Coordination: Elara Bertho et Ophélie Rillon
Dakar, ville refuge pour les Guinées (1960-1980) : à partir des dossiers de l’école de police de Dakar par Elara Bertho
Cette étude explore le rôle de Dakar comme refuge pour les Guinéens sous la Première République de Sékou Touré (1958-1984). Les archives des Renseignements généraux sénégalais révèlent que les Guinéens étaient étroitement surveillés, avec des notes de renseignement documentant les vagues de migrations saisonnières, les exilés politiques, les intellectuels et les petits commerçants. L’analyse examine les tensions diplomatiques entre la Guinée et le Sénégal dans le contexte de la Guerre froide, mettant en lumière les périodes d'oppositions et de réconciliations. Elle suit également des trajectoires d'intellectuels guinéens ayant trouvé refuge à Dakar, tels que Djibril Tamsir Niane et Camara Laye. Enfin, l'étude met en évidence un cas atypique reliant des événements "faits divers" entre la Guinée et le Sénégal, symbolisant les tensions complexes entre les deux nations.

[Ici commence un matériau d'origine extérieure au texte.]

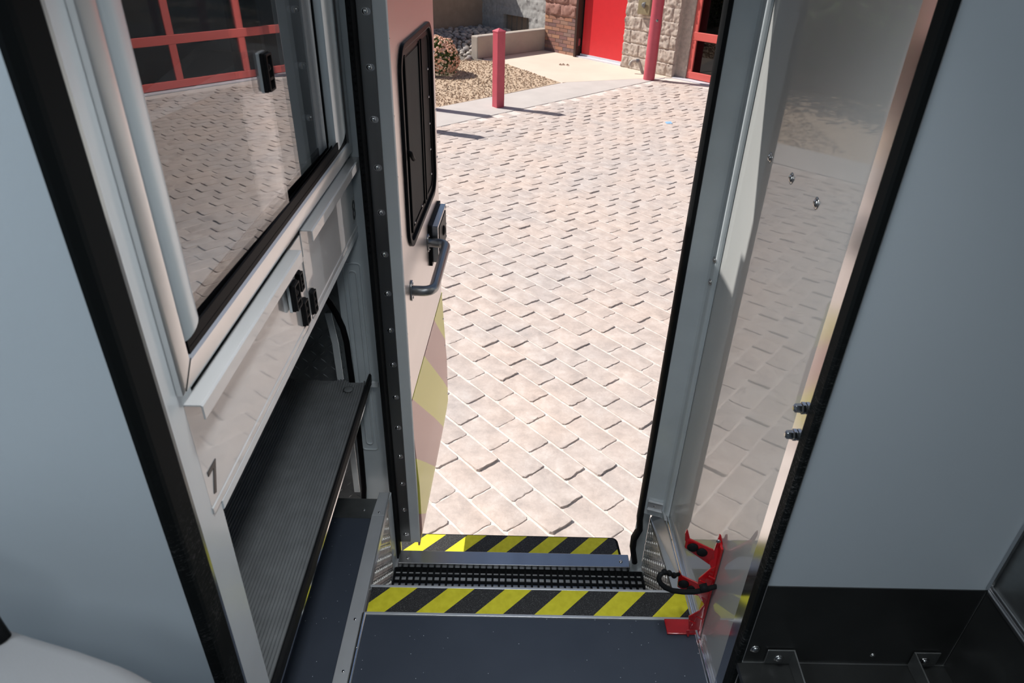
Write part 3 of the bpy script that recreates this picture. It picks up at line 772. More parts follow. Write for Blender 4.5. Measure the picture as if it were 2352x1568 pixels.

Dakar métisse et lusophone ? par Ana Carolina Coppola
Roland Colin, auteur de "Sénégal notre pirogue", a mis en lumière les dilemmes de Léopold Séda Senghor face au métissage, décrivant un homme tiraillé entre ses convictions et la difficulté à les concrétiser pleinement. Senghor, figure majeure de la négritude, revendique ses origines métissées, alliant des racines chrétiennes, sérères et portugaises. Bien que fervent défenseur de l'idée de métissage, il n'a pas toujours réussi à en incarner la vision harmonieuse qu'il aspirait à créer. Cette communication explore les enjeux du métissage chez Senghor à travers son projet de communauté luso-afro-brésilienne, examinant son intérêt pour le lusotropicalisme de Gilberto Freyre, une théorie valorisant l'harmonie entre les cultures colonisées et portugaises. Elle analyse les ambiguïtés de ce métissage, oscillant entre discours anticolonial et soutien implicite à des rapports de force inégaux. Elle prend appui sur des sources numérisées à Dakar, notamment aux Archives Nationales du Sénégal, et retrace les relations de Senghor avec des intellectuels lusophones et francophones, mettant en lumière l'impact de ses idées entre les années 1960 et 1980.

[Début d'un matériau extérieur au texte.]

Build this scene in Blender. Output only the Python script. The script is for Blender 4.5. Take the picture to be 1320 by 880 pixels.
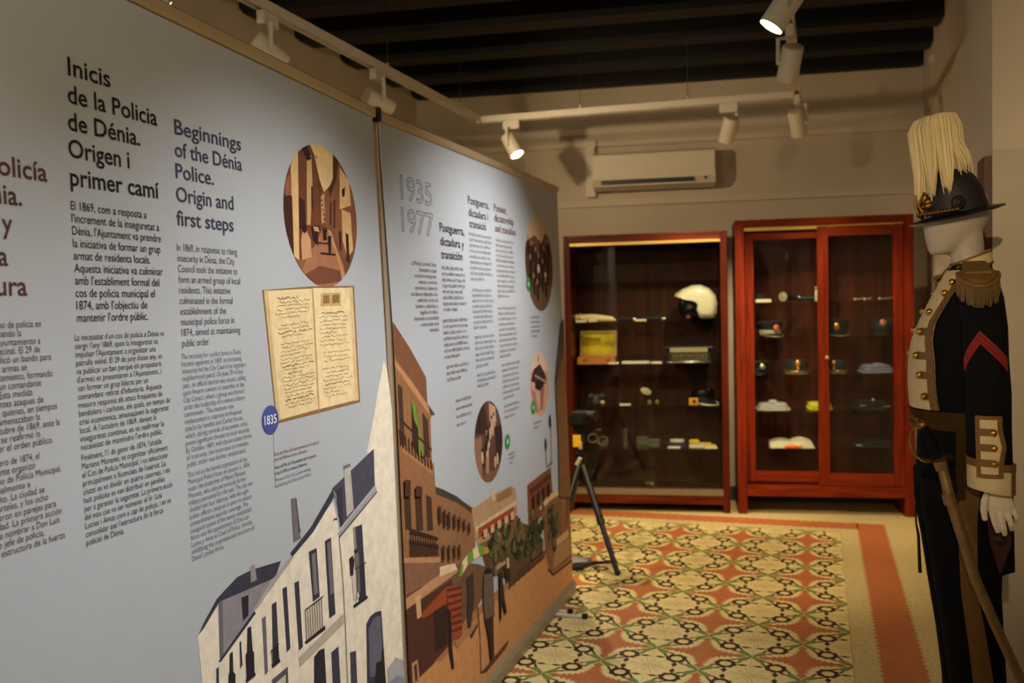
import bpy, bmesh, math, random
from mathutils import Vector, Matrix
random.seed(7)
S = bpy.context.scene
for o in list(bpy.data.objects): bpy.data.objects.remove(o)
COL = S.collection

# ------------------------------------------------------------------ camera, world, exposure
cam_d = bpy.data.cameras.new('camera'); cam = bpy.data.objects.new('camera', cam_d); COL.objects.link(cam)
cam.matrix_world = Matrix(((0.9476, 0.0091, 0.3191, 0.0), (0.3183, 0.0437, -0.9470, 0.0), (-0.0225, 0.9990, 0.0386, 1.48), (0, 0, 0, 1)))
cam_d.sensor_width = 36.0; cam_d.lens = 1175.0/1320*36.0; cam_d.clip_start = 0.05
cam_d.dof.use_dof = True; cam_d.dof.focus_distance = 2.15; cam_d.dof.aperture_fstop = 3.8
S.camera = cam
S.view_settings.view_transform = 'Standard'; S.view_settings.look = 'None'
S.view_settings.exposure = 0.6; S.view_settings.gamma = 1.0; S.view_settings.use_curve_mapping = False
w = bpy.data.worlds.new('world'); S.world = w; w.use_nodes = True
w.node_tree.nodes['Background'].inputs[0].default_value = (1.0, 0.80, 0.56, 1); w.node_tree.nodes['Background'].inputs[1].default_value = 0.08
S.cycles.max_bounces = 8; S.cycles.transparent_max_bounces = 24

WARM = (1.0, 0.76, 0.46); COOL = (1.0, 0.945, 0.88)

# ------------------------------------------------------------------ materials
def lin(c):
    return tuple(((v/255)/12.92 if v/255 <= 0.04045 else (((v/255)+0.055)/1.055)**2.4) for v in c) + (1.0,)
MATS = {}
def mat(name, rgb, rough=0.6, metal=0.0, var=0.12, scale=18.0, bump=0.0, emit=0.0, stretch=(1, 1, 1), spec=0.5, rgb2=None):
    if name in MATS: return MATS[name]
    m = bpy.data.materials.new(name); m.use_nodes = True; nt = m.node_tree; b = nt.nodes['Principled BSDF']
    b.inputs['Roughness'].default_value = rough; b.inputs['Metallic'].default_value = metal
    b.inputs['Specular IOR Level'].default_value = spec
    c = lin(rgb); tc = nt.nodes.new('ShaderNodeTexCoord'); mp = nt.nodes.new('ShaderNodeMapping')
    mp.inputs['Scale'].default_value = stretch; nt.links.new(tc.outputs['Object'], mp.inputs[0])
    nz = nt.nodes.new('ShaderNodeTexNoise'); nz.inputs['Scale'].default_value = scale; nz.inputs['Detail'].default_value = 4
    nt.links.new(mp.outputs[0], nz.inputs['Vector'])
    rp = nt.nodes.new('ShaderNodeValToRGB'); rp.color_ramp.elements[0].position = 0.3; rp.color_ramp.elements[1].position = 0.72
    c2 = lin(rgb2) if rgb2 else tuple(v*(1-var) for v in c[:3]) + (1,)
    rp.color_ramp.elements[0].color = c2; rp.color_ramp.elements[1].color = c
    nt.links.new(nz.outputs['Fac'], rp.inputs[0]); nt.links.new(rp.outputs[0], b.inputs['Base Color'])
    if bump:
        bp = nt.nodes.new('ShaderNodeBump'); bp.inputs['Strength'].default_value = bump; bp.inputs['Distance'].default_value = 0.004
        nt.links.new(nz.outputs['Fac'], bp.inputs['Height']); nt.links.new(bp.outputs[0], b.inputs['Normal'])
    if emit:
        b.inputs['Emission Color'].default_value = lin((255, 236, 205)); b.inputs['Emission Strength'].default_value = emit
    MATS[name] = m; return m
def ink(rgb):
    return mat('ink_%d_%d_%d' % rgb, rgb, 0.75, var=0.03, spec=0.2)
def photo_ink(rgb):
    return mat('print_%d_%d_%d' % rgb, rgb, 0.75, var=0.20, scale=34.0, spec=0.2)
def glass(name, tint=(0.93, 0.96, 0.94), base=0.03, top=0.5):
    m = bpy.data.materials.new(name); m.use_nodes = True; nt = m.node_tree; nt.nodes.clear()
    out = nt.nodes.new('ShaderNodeOutputMaterial'); mx = nt.nodes.new('ShaderNodeMixShader'); tr = nt.nodes.new('ShaderNodeBsdfTransparent')
    gl = nt.nodes.new('ShaderNodeBsdfGlossy'); lw = nt.nodes.new('ShaderNodeFresnel'); lw.inputs['IOR'].default_value = 1.5
    ge = nt.nodes.new('ShaderNodeNewGeometry'); mr = nt.nodes.new('ShaderNodeMapRange'); mr.inputs['To Min'].default_value = 1.3; mr.inputs['To Max'].default_value = 1/1.3
    nt.links.new(ge.outputs['Backfacing'], mr.inputs['Value']); nt.links.new(mr.outputs[0], lw.inputs['IOR'])   # the same thin-pane reflectance from either side
    tr.inputs[0].default_value = tint + (1,); gl.inputs['Roughness'].default_value = 0.01; gl.inputs[0].default_value = (1, 1, 1, 1)
    nt.links.new(lw.outputs[0], mx.inputs[0]); nt.links.new(tr.outputs[0], mx.inputs[1]); nt.links.new(gl.outputs[0], mx.inputs[2]); nt.links.new(mx.outputs[0], out.inputs[0])
    MATS[name] = m; return m

plaster = mat('plaster_wall', (206, 192, 170), 0.85, var=0.10, scale=3.5, bump=0.15)
plaster2 = mat('plaster_cornice', (212, 198, 176), 0.8, var=0.08, scale=5, bump=0.1)
skirting = mat('grey_skirting', (70, 66, 62), 0.6)
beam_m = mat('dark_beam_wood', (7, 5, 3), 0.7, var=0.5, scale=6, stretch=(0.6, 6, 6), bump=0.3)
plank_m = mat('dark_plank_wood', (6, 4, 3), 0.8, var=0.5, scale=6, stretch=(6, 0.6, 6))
cherry = mat('cherry_wood', (126, 40, 10), 0.42, var=0.35, scale=5, stretch=(8, 8, 0.7), bump=0.05, rgb2=(88, 23, 5), spec=0.14)
cherry_h = mat('cherry_wood_rail', (130, 46, 13), 0.42, var=0.35, scale=5, stretch=(0.7, 8, 8), bump=0.05, rgb2=(88, 23, 5), spec=0.14)
cherry_in = mat('cherry_back_board', (88, 28, 9), 0.55, var=0.4, scale=4, stretch=(7, 7, 0.5), rgb2=(48, 15, 6), spec=0.2)
mahog = mat('mahogany_wood', (90, 30, 9), 0.42, var=0.35, scale=5, stretch=(8, 8, 0.7), rgb2=(62, 17, 4), spec=0.14)
mahog_h = mat('mahogany_wood_rail', (112, 48, 18), 0.42, var=0.35, scale=5, stretch=(0.7, 8, 8), rgb2=(70, 22, 6), spec=0.14)
mahog_in = mat('mahogany_back_board', (66, 24, 10), 0.55, var=0.4, scale=4, stretch=(7, 7, 0.5), rgb2=(40, 14, 6), spec=0.2)
door_wood = mat('door_wood', (92, 44, 24), 0.45, var=0.4, scale=5, stretch=(8, 8, 0.7))
brass = mat('brass', (205, 160, 80), 0.3, 1.0, var=0.2)
gold_rail = mat('pale_gold_track', (214, 180, 96), 0.35, 0.6, var=0.1)
alu = mat('brushed_aluminium', (170, 160, 140), 0.35, 0.9, var=0.1)
steel = mat('steel', (180, 178, 172), 0.25, 1.0, var=0.1)
white_plastic = mat('white_plastic', (222, 212, 190), 0.45, var=0.04)
lamp_white = mat('lamp_white_paint', (215, 205, 188), 0.5, var=0.05)
lens_glow = mat('lamp_lens_glow', (255, 244, 224), 0.4, emit=14.0)
lens_off = mat('lamp_lens', (240, 228, 205), 0.4, emit=2.5)
black_pl = mat('black_plastic', (16, 16, 17), 0.4, var=0.3)
black_rub = mat('black_rubber', (14, 14, 14), 0.7, var=0.3)
rail_m = mat('banner_rail_metal', (204, 184, 146), 0.4, 0.5, var=0.08)
base_m = mat('banner_base_metal', (160, 148, 120), 0.42, 0.5, var=0.08)
vinyl = mat('banner_vinyl', (176, 184, 194), 0.62, var=0.03, scale=8, spec=0.25)
navy = mat('navy_wool', (10, 11, 18), 0.9, var=0.3, scale=60, bump=0.2, spec=0.15)
cream_felt = mat('cream_felt', (208, 188, 146), 0.9, var=0.12, scale=40, bump=0.15)
gold_braid = mat('gold_braid', (128, 92, 42), 0.6, 0.25, var=0.35, scale=120, bump=0.3)
leather = mat('olive_leather', (66, 48, 22), 0.9, var=0.3, scale=25, spec=0.08)
ochre = mat('ochre_trouser_stripe', (112, 78, 32), 0.85, var=0.25, scale=40)
red_felt = mat('red_felt', (135, 24, 20), 0.85, var=0.25, scale=60)
maroon = mat('maroon_lining', (62, 8, 12), 0.8, var=0.35, scale=40)
mann_skin = mat('mannequin_shell', (172, 160, 144), 0.5, var=0.04)
glove_m = mat('white_glove', (216, 204, 182), 0.85, var=0.08, scale=60, bump=0.1)
plume_m = mat('cream_horsehair', (226, 208, 160), 0.7, var=0.18, scale=60, stretch=(1, 1, 0.08))
patent = mat('black_patent_leather', (14, 15, 18), 0.28, var=0.2)
scab = mat('worn_steel_scabbard', (146, 116, 80), 0.45, 0.75, var=0.3, scale=30)
cream_tile = mat('floor_cream', (218, 200, 138), 0.42, var=0.14, scale=40, spec=0.4)
speck_tile = mat('floor_speckled_cream', (210, 192, 134), 0.45, var=0.42, scale=70, spec=0.4)
salmon_tile = mat('floor_salmon', (178, 106, 62), 0.45, var=0.16, scale=20, spec=0.4)
green_tile = mat('floor_green', (112, 130, 66), 0.45, var=0.15, scale=30, spec=0.4)
dark_tile = mat('floor_brown_black', (58, 38, 24), 0.45, var=0.2, scale=30, spec=0.4)
joint_m = mat('floor_joint', (150, 122, 76), 0.7, var=0.2)
paper = mat('paper_white', (226, 220, 204), 0.8, var=0.05)
card_m = mat('caption_card', (226, 214, 190), 0.8, var=0.04)
pane_glass = glass('clear_glass_pane'); shelf_glass = glass('green_glass_shelf', (0.90, 0.95, 0.91))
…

De Port au Prince à Dakar, trajectoires d'écrivains haïtiens, entre exil et retour sur la terre des ancêtres par Céline Labrune Badiane
L’arrivée au pouvoir de Duvalier en Haïti à la fin des années cinquante pousse de nombreux haïtiens à l’exil vers les Etats-Unis, le Canada, l’Europe et dans une moindre mesure, vers le continent africain. Peu de temps après l’indépendance du Sénégal, Senghor accueille quelques-uns de ces migrants originaires de la «première république noire ». Par cette initiative, comme il le fera en organisant le Festival mondial de arts Nègres en 1966, le président du Sénégal projette de démontrer la solidarité du monde noir et l’unité de l’Afrique et de sa diaspora.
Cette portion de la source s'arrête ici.